There wasn't a dining table—a board was placed on two saw-horses. Some families were fortunate to have a few chairs, but many did not, so diners sat on chests, benches, or whatever could be pulled up to the board. Children often stood to eat. Most colonists ate—with knives, wooden spoons, and fingers—from wooden trenchers, squares of wood hollowed out in the center to form a sort of bowl. Trenchers were usually shared, so two people often ate from the same one. There were plenty of napkins to go round, however, since fingers often neeed wiping (and women wove the fabric that made the napkins). 

Why didn't the colonists have forks

By the beginning of the 18th century, knives imported to the American colonies had the new blunt tips. Because Americans had very few forks and no longer had sharp-tipped knives to spear food, they had to use spoons in instead. They’d use the spoon in the left hand to steady the food as they cut it with the knife in the right. They’d then switch the spoon to the opposite hand in order to scoop it up to eat. 
These folks drank their beverages from tankards, wooden cups, or leather cups. Water wasn't the preferred beverage—it was sometimes dirty or foul-tasting, so beer, ale, and cider were preferred, even for children.

Besides kitchen duties, women also did the washing (see illustration below), spun, wove, knitted, and sewed; made soap and candles; tended a garden; preserved food by pickling, salting, drying or making preserves; cleaned (scouring the floor—if it wasn't a dirt floor—involved sand) and tended chickens and cows.
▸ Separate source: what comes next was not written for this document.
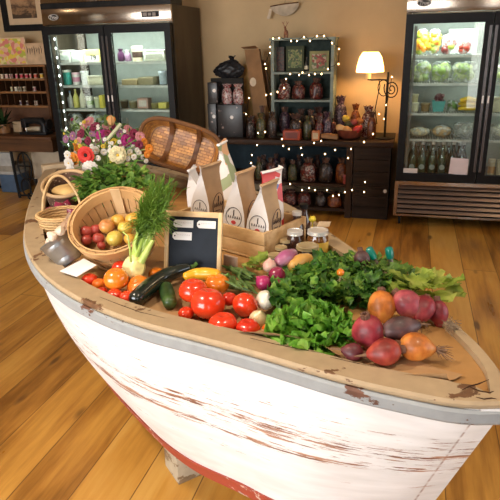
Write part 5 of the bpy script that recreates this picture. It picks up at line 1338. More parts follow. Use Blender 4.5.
# ---- bushel basket of apples
CAMH = V((-FWD.x, -FWD.y, 0)).normalized(); TL_ = R(33)
BR_, BH = .128, .14
ba = (V((0, 0, 1))*math.cos(TL_)+(CAMH+RGT*-.15).normalized()*math.sin(TL_)).normalized()
bc = at_z(111.5, 220, D+.006+BH*math.cos(TL_)+.092*math.sin(TL_))
bx_, by_ = frame_of(ba); BM_ = Matrix((bx_, by_, ba)).transposed().to_4x4(); BM_.translation = bc-ba*BH
bas = thing('bushel_basket', 'round splint bushel basket tilted towards the viewer and holding apples', 'basket', V((bc.x, bc.y, D)))
SPL = wood('splint_wood', (.56, .34, .15), (.42, .22, .085), 2, 9, .6); SPL2 = wood('splint_pale', (.70, .50, .28), (.60, .40, .2), 2, 9, .6); HOOP = wood('hoop_wood', (.60, .36, .15), (.44, .24, .09), 0, 8, .55, stretch=4)
m = MB(); n = 26
def pr_(z): return .092+(BR_-.092)*(z/BH)**.8
for k in range(n):
    a0 = 2*PI*k/n+.012; a1 = 2*PI*(k+1)/n-.012; rr = []
    for z in (0, .04, .08, .115, BH):
        r0 = pr_(z); r1 = r0+.004+.0025*(k % 2)
        rr.append([BM_ @ V((r_*math.cos(a), r_*math.sin(a), z)) for r_, a in ((r0, a0), (r0, (a0+a1)/2), (r0, a1), (r1, a1), (r1, (a0+a1)/2), (r1, a0))])
    m.rings(rr, mi=0)
m.build('staves', [SPL], bas)
MB().lathe([(.094, .0), (.094, .006)], 28, BM_).build('bottom', SPL, bas)
for z0, z1, nm in ((BH-.030, BH+.004, 'rim_hoop'), (BH*.45, BH*.45+.018, 'middle_hoop'), (.004, .020, 'bottom_hoop')):
    MB().lathe([(pr_(z0)+.007, z0), (pr_(min(z1, BH))+.007, z1), (pr_(min(z1, BH))+.012, z1), (pr_(z0)+.012, z0), (pr_(z0)+.007, z0)], 44, BM_, cap0=False, cap1=False).build(nm, HOOP, bas)
MB().lathe([(pr_(BH-.028)-.006, BH-.028), (pr_(BH)-.006, BH+.003), (pr_(BH)-.001, BH+.003), (pr_(BH-.028)-.001, BH-.028), (pr_(BH-.028)-.006, BH-.028)], 44, BM_, cap0=False, cap1=False).build('inner_rim_hoop', HOOP, bas)
# pale broad stave facing the viewer on the far inside wall
iv = BM_.inverted().to_3x3() @ (-CAMH+RGT*.02); aa = math.atan2(iv.y, iv.x)
rr = []
for z in (.03, .07, .11, BH+.012):
    r0 = pr_(min(z, BH))-.008; rr.append([BM_ @ V((r_*math.cos(a), r_*math.sin(a), z)) for r_, a in ((r0, aa-.13), (r0, aa+.13), (r0+.003, aa+.13), (r0+.003, aa-.13))])
o = MB().rings(rr).build('wide_stave', SPL2, bas); o['label'] = 'pale wide upright stave on the inner wall'
A_RED = vegmat('apple_red', [(.35, (.34, .03, .03)), (.65, (.50, .09, .06))], 12, .35, .25); A_GLD = vegmat('apple_gold', [(.3, (.58, .28, .035)), (.7, (.68, .42, .07))], 12, .35, .25)
A_BL = vegmat('apple_blush', [(.38, (.50, .14, .08)), (.6, (.66, .36, .06))], 9, .35, .25); A_YG = vegmat('apple_yellow', [(.3, (.56, .38, .05)), (.7, (.66, .50, .10))], 12, .35, .25)
AP = [(86.5, 231.5, 6.8, A_RED, -.058, 'dark red apple at the left wall inside the bushel basket'), (96, 229.5, 6, A_RED, -.066, 'dark red apple in the second place from the left wall of the bushel basket'), (86.5, 240, 5.8, A_RED, -.062, 'lower red apple at the left front of the bushel basket'),
      (98.5, 238.5, 6.2, A_RED, -.052, 'pinkish red apple at the front middle of the bushel basket'), (101.5, 245.5, 4.5, A_RED, -.06, 'small red apple half hidden behind the bushel basket\'s front rim'), (106.5, 226.5, 7.8, A_BL, -.052, 'orange apple with a pink blush in the middle of the bushel basket'),
      (118, 220.5, 7, A_GLD, -.066, 'golden apple at the back middle of the bushel basket'), (132.5, 219, 7.4, A_GLD, -.064, 'golden apple at the back right of the bushel basket beside the fennel'), (125, 228, 7.4, A_YG, -.052, 'greenish yellow apple behind the largest yellow apple'),
      (114.5, 238.5, 8.4, A_YG, -.046, 'largest yellow apple at the front of the bushel basket'), (130.5, 239, 6.6, A_GLD, -.052, 'dull golden apple at the front right, behind the fennel stalk')]
for u, v, rp, mt, off, l in AP:
    P = at_plane(u, v, bc+ba*off, ba); r = rp*depth(P)/FPX
    o = MB().ball(P, r, 18, 13, Euler((jit(.5), jit(.5), 0)).to_matrix(), fn=lambda p, a, t: V((p.x, p.y, p.z*.92-(.22*math.exp(-(math.cos(t)/.3)**2) if t > 0 else -.1*math.exp(-(math.cos(t)/.3)**2))))).build('apple', mt)
    recenter(o, P-V((0, 0, r))); tag(o, l, 'apple', 'apples in the bushel basket')
# filling under the visible apples so that they rest on something
o = MB().lathe([(.085, .012), (.10, .055), (.06, .058)], 24, BM_).build('straw_bed', mat('straw_bed', (.45, .28, .12), .9, bump=.4)); recenter(o, BM_ @ V((0, 0, .01))); tag(o, 'straw lining under the apples in the bushel basket', 'straw')
# ------------------------------------------------------------------ kraft paper lining, card
KP = mat('kraft_lining', (.42, .245, .11), .8, var=.10, scale=14, bump=.3)
kp = MB(); NSX, NH = 44, 10; Gd = []
for i in range(NSX+1):
    s = .10+.90*i/NSX; row = []
    for j in range(NH+1):
        f = j/NH; h = (near_g(s)-.066-.014*math.sin(s*23)) - f*.24*min(1, s/.45)
        h = max(h, far_g(s)+.03)
        z = D+.0035+.026*max(0, min(1, (.56-s)/.06))+.028*math.exp(-(f/.10)**2)*(.55+.45*math.sin(s*17+1))+.0012*math.sin(s*60+f*9)
        row.append(kp.bm.verts.new(bp(s, h, z)))
    Gd.append(row)
for a, b in zip(Gd, Gd[1:]):
    for j in range(NH): kp.face([a[j], a[j+1], b[j+1], b[j]])
o = kp.build('kraft_paper', KP); recenter(o, bp(.6, .2, D)); tag(o, 'sheet of brown kraft paper lining the boat under the vegetables', 'paper')
P = [at_z(u, v, z) for (u, v), z in zip([(60, 271.5), (77, 277), (96.5, 265.5), (84, 259)], (1.012, 1.012, 1.03, 1.03))]
o = MB().poly(P, .002, (P[1]-P[0]).cross(P[2]-P[0])).build('price_card', mat('card_white', (.78, .74, .72), .6, var=.03)); recenter(o, P[0]); tag(o, 'blank white card lying on the rim below the metal bucket', 'card')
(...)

They also gave birth several times and raised children.



Wash-day in the Seventeenth Century The women soak the clothes in hot water dipped from the nearby kettle heated over the open fire, beat out the grime with paddles, rinse the articles in the shallow stream and hang them out to dry. (Courtesy of the artist, Sydney R. Jones from Old English Household Life by Jekyll and Jones, published by B. T. Batsford, Ltd., London. Photo by Thomas L. Williams)

If they needed to travel—perhaps to help a friend give birth or to attend a funeral, they either walked or went by dug-out canoe if they lived near water as many early Virginians did. Horses were a rarity in the early 1600s because they took up so much space to  transport by ship (a 1000-pound horse, plus 500 lbs. of hay, 300 or so pounds of oats—you get the picture). Plus, all the manure that had to be mucked out and carried above deck. . . . Horses that came to Jamestown in 1608 didn't survive the starving time, and it took a while for more horses to be brought in and breeding to get underway. Some fortunate families might have oxen and a cart in the early years, though. When horses did eventually come to the colonies, "no one walked save a vagabond or a fool." By the18th century, roads had improved and carriage travel was popular.  
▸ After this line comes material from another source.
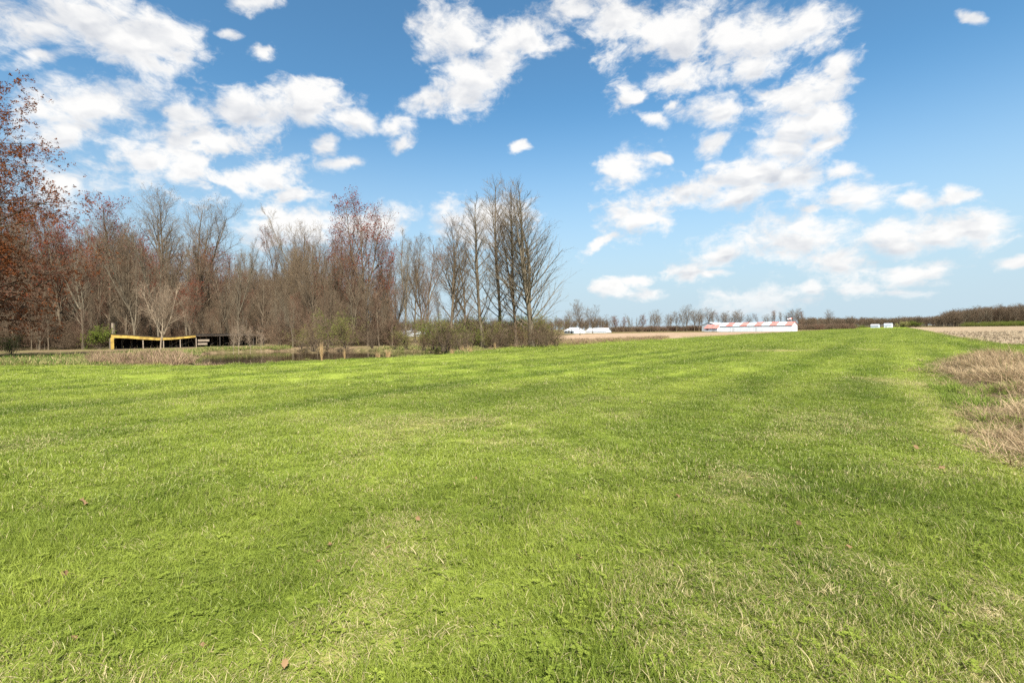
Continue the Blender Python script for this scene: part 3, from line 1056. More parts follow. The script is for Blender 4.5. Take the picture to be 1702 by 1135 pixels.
def tree_meshes(seed, H=14., r0=.17, stems=1, fork=(.2, .4), fork_ang=.22, f0=.35, n1=20, len1=.34, taper=.75, ang1=.75, up1=.10, wob=.10,
                n2=8, n3=7, n4=3, tw=.0065, bark='bark', twig='twig', bud=None, budsize=.05, budp=.5, bud_lo=.3, budper=1, lean=0.0, droop=0.0, up2=.06, ang2=.55, wob2=.10):
    r = np.random.default_rng(seed)
    m = 13
    tr = np.linspace(0, 1, m)
    d = norm(np.array([[lean, 0, 1.]]))
    P = np.zeros((1, m, 3))
    wv = r.normal(0, .03, (m, 3)).cumsum(0) * .5
    for j in range(1, m):
        d = norm(d + np.array((0, 0, .03)) + np.append(r.normal(0, .035, 2), 0))
        P[:, j] = P[:, j - 1] + d * H * .96 / (m - 1)
    rad = (r0 * ((1 - tr) ** .85 * .93 + .07) * (1 + .55 * np.exp(-tr * 22)))[None]
    leaders, lrad = P, rad
    parts = [tubes(P, rad, 8)]
    if stems > 1:
        C, cr = spawn(r, P, rad, stems - 1, fork[0], fork[1], lambda t, L: L * (1 - t) * 1.0, fork_ang, .06, .05, .04, m, .02, .8)
        cr = np.maximum(cr, .02) * 1.0
        cr = np.maximum(cr, (r0 * .62 * (1 - tr) ** .85 + .012)[None])
        parts.append(tubes(C, cr, 7))
        leaders, lrad = np.concatenate([P, C]), np.concatenate([rad, cr])
    C1, r1 = [], []
    for i in range(len(leaders)):
        lo_t = f0 if i == 0 else max(.12, (f0 - .25))
        c, q = spawn(r, leaders[i:i + 1], lrad[i:i + 1], n1 if i == 0 else int(n1 * .75), lo_t, .99,
                     lambda t, L: H * len1 * (1 - taper * np.clip((t - lo_t) / (1 - lo_t), 0, 1) ** 1.2) * (1 if i == 0 else .8), ang1, .12, up1, wob, 7, .016, .62, droop)
        C1.append(c)
        r1.append(q)
    C1, r1 = np.concatenate(C1), np.concatenate(r1)
    parts.append(tubes(C1, r1, 5))
    C2, r2 = spawn(r, C1, r1, n2, .18, 1., lambda t, L: L * .46 * (1 - .5 * t) + .15, ang2, .16, up2, wob2, 5, tw * 1.25, .6, droop * .7)
    C3, r3 = spawn(r, C2, r2, n3, .12, 1., lambda t, L: L * .5 * (1 - .4 * t) + .12, ang2 + .05, .2, up2, wob2, 3, tw * .9, .6, droop * .5)
    tp = spawn(r, leaders, lrad, 14, .6, 1., lambda t, L: H * .06 + t * 0, .5, .2, .1, .1, 3, tw, .4)
    crown = [tubes(C2, r2, 4), tubes(C3, r3, 3), tubes(*tp, 3)]
    tips = [C3[:, -1], C2[:, -1]]
    if n4:
        C4, r4 = spawn(r, C3, r3, n4, .2, 1., lambda t, L: L * .6 + .08, ang2 + .05, .2, up2, .08, 2, tw * .7, .7)
        crown.append(tubes(C4, r4, 3))
        tips.append(C4[:, -1])
    tv_, tq = merge(parts)
    cv, cq = merge(crown)
    res = [('trunk', mesh_np('trunk', tv_, tq, None, M[bark], True)), ('crown', mesh_np('crown', cv, cq, None, M[twig], True))]
    if bud:
        tp_ = np.concatenate(tips)
        z = tp_[:, 2] / H
        nz = vnoise(tp_[:, 0] * .55 + seed, tp_[:, 2] * .55) * .6 + vnoise(tp_[:, 1] * .8, tp_[:, 2] * .9 + seed) * .4
        pk = r.random(len(tp_)) < budp * sstep(bud_lo, bud_lo + .35, z) * sstep(.25, .6, nz)
        if pk.sum():
            res.append(('buds', mesh_np('buds', *tips_quads(r, tp_[pk], budsize, budper), None, M[bud])))
    return res


def make_thing(name, protos, loc, rz, scale, label, cat, group=None):
    e = empty(name, loc, rz)
    e.scale = scale if hasattr(scale, '__len__') else (scale,) * 3
    tag(e, label, cat, group)
    for pn, me in protos:
        o_ = link(pn, me, e)
        if pn in ('buds', 'leaves', 'crown'):
            o_['kind'] = 'stuff'
    return e


K = {}
K['oak'] = (15, [tree_meshes(1, 15, .22, 2, (.28, .34), .35, .20, 24, .40, .55, .72, .10, .12, 8, 6, 2, .0065, 'bark', 'twig', 'bud_olive', .04, .25, .4),
                 tree_meshes(2, 15, .20, 3, (.22, .42), .38, .22, 20, .36, .55, .70, .11, .12, 8, 6, 2, .0065, 'bark', 'twig', 'bud_olive', .04, .25, .4)])
K['red'] = (15, [tree_meshes(11, 15, .18, 4, (.10, .38), .30, .22, 18, .30, .45, .62, .12, .10, 7, 5, 2, .006, 'bark', 'twig_red', 'bud_red', .080, .85, .25),
                 tree_meshes(12, 15, .17, 3, (.15, .4), .34, .22, 20, .32, .45, .62, .12, .10, 7, 5, 2, .006, 'bark', 'twig_red', 'bud_red', .080, .85, .25)])
SL_ = dict(taper=.5, wob=.06, n2=7, n3=5, n4=1, up2=.09, ang2=.48, wob2=.07, tw=.0072)
K['slim'] = (15, [tree_meshes(21, 15, .135, 2, (.3, .45), .14, .10, 26, .22, ang1=.55, up1=.14, twig='twig', **SL_),
                  tree_meshes(22, 15, .13, 3, (.12, .4), .17, .14, 20, .20, ang1=.52, up1=.15, twig='twig_grey', bark='bark_grey', **SL_),
                  tree_meshes(23, 15, .145, 2, (.2, .4), .24, .08, 24, .26, ang1=.62, up1=.12, twig='twig', **SL_),
                  tree_meshes(24, 15, .12, 2, (.2, .5), .18, .12, 24, .22, ang1=.55, up1=.13, twig='twig_red', bud='bud_red', budsize=.06, budp=.35, bud_lo=.45, **SL_)])
TL_ = dict(n2=8, n3=4, n4=0, up2=.05, ang2=.42, wob2=.05, tw=.0085)
K['tall'] = (20, [tree_meshes(31, 20, .30, 3, (.12, .30), .07, .10, 48, .30, .78, .74, .055, .035, bark='bark_grey', twig='twig_grey', **TL_),
                  tree_meshes(32, 20, .20, 2, (.35, .5), .10, .14, 36, .22, .60, .66, .06, .035, bark='bark_grey', twig='twig_grey', **TL_),
                  tree_meshes(33, 20, .18, 3, (.10, .4), .15, .14, 30, .24, .50, .60, .075, .04, bark='bark', twig='twig', **TL_)])
K['russet'] = (22, [tree_meshes(41, 22, .30, 2, (.15, .3), .25, .06, 84, .40, .30, 1.2, .012, .08, 8, 6, 2, .006, 'bark', 'twig_red', 'bud_russet', .066, 2.6, -.6, 10,
                                droop=.012, up2=.02, ang2=.6)])
K['small'] = (4, [tree_meshes(51, 4, .065, 3, (.15, .4), .45, .22, 12, .42, .5, .75, .08, .10, 6, 5, 2, .006, 'bark_pale', 'twig_pale'),
                  tree_meshes(52, 4, .040, 2, (.2, .5), .30, .25, 12, .30, .5, .80, .10, .10, 5, 4, 2, .006, 'bark_pale', 'twig_pale')])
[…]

I'm not sure I could have coped with 17th century women's clothing. The only article of underwear that women had was the shift—which looked sort of like a long nightshirt. There were no other undergarments unless you include stays. (Underpants—or drawers, which were two pieces tied together at the waist and thus open in the crotch—wouldn't come along until the early 19th century. What we know as panties would arrive even later.) Stays were worn between the shift and the outer gown. Made of linen and whalebone (or wood), stays laced up and gave women stiff, upright posture. Children, boys as well as girls, also wore stays to improve their posture. I can't imagine that stays were comfortable.
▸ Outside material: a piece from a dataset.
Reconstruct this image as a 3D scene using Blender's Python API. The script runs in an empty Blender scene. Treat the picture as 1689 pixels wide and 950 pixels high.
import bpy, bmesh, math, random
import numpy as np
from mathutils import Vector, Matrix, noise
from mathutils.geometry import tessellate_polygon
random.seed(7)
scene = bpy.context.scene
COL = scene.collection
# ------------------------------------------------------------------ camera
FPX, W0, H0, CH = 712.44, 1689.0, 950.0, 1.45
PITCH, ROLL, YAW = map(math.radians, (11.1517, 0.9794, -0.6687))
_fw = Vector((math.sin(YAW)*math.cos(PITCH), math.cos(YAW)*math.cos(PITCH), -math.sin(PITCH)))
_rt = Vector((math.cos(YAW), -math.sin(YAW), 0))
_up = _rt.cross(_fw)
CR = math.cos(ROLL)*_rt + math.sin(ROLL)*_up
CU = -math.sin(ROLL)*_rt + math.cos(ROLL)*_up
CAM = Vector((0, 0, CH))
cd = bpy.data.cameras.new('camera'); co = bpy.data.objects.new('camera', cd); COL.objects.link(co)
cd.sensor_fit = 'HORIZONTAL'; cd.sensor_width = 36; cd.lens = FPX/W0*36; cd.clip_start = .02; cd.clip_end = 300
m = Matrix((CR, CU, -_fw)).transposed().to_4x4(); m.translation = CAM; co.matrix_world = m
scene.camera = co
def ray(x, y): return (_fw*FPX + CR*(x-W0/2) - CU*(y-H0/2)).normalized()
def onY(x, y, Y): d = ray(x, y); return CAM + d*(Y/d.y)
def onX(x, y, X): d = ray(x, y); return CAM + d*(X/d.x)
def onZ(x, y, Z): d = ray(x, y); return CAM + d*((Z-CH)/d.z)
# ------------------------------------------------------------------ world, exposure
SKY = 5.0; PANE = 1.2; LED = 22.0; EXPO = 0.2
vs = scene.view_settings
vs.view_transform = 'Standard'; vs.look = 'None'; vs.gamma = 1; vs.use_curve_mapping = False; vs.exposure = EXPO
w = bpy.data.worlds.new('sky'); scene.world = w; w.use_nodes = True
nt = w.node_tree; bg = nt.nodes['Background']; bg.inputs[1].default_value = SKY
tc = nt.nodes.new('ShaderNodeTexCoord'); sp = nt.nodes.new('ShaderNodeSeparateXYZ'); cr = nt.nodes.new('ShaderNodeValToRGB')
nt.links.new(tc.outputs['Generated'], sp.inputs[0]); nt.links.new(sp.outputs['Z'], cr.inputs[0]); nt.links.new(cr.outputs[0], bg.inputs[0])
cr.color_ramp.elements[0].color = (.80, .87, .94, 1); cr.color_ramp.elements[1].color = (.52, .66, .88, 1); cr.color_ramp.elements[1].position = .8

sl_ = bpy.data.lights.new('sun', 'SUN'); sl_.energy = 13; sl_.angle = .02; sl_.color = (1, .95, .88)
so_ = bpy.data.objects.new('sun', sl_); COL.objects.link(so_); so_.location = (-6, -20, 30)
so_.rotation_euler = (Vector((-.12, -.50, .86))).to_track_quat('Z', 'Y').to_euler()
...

Staying warm in winter was a challenge. Early houses were drafty, and one fireplace wasn't enough to warm the whole room where people ate, slept, and lived. Bed-curtains helped, as did feather beds (sometimes another feather bed was used as a cover), animal skins, and several people sharing a bed.

I appreciate the hardships my ancestors endured to settle colonial Virginia. I wouldn't be here without these hard-working and resilient forebears.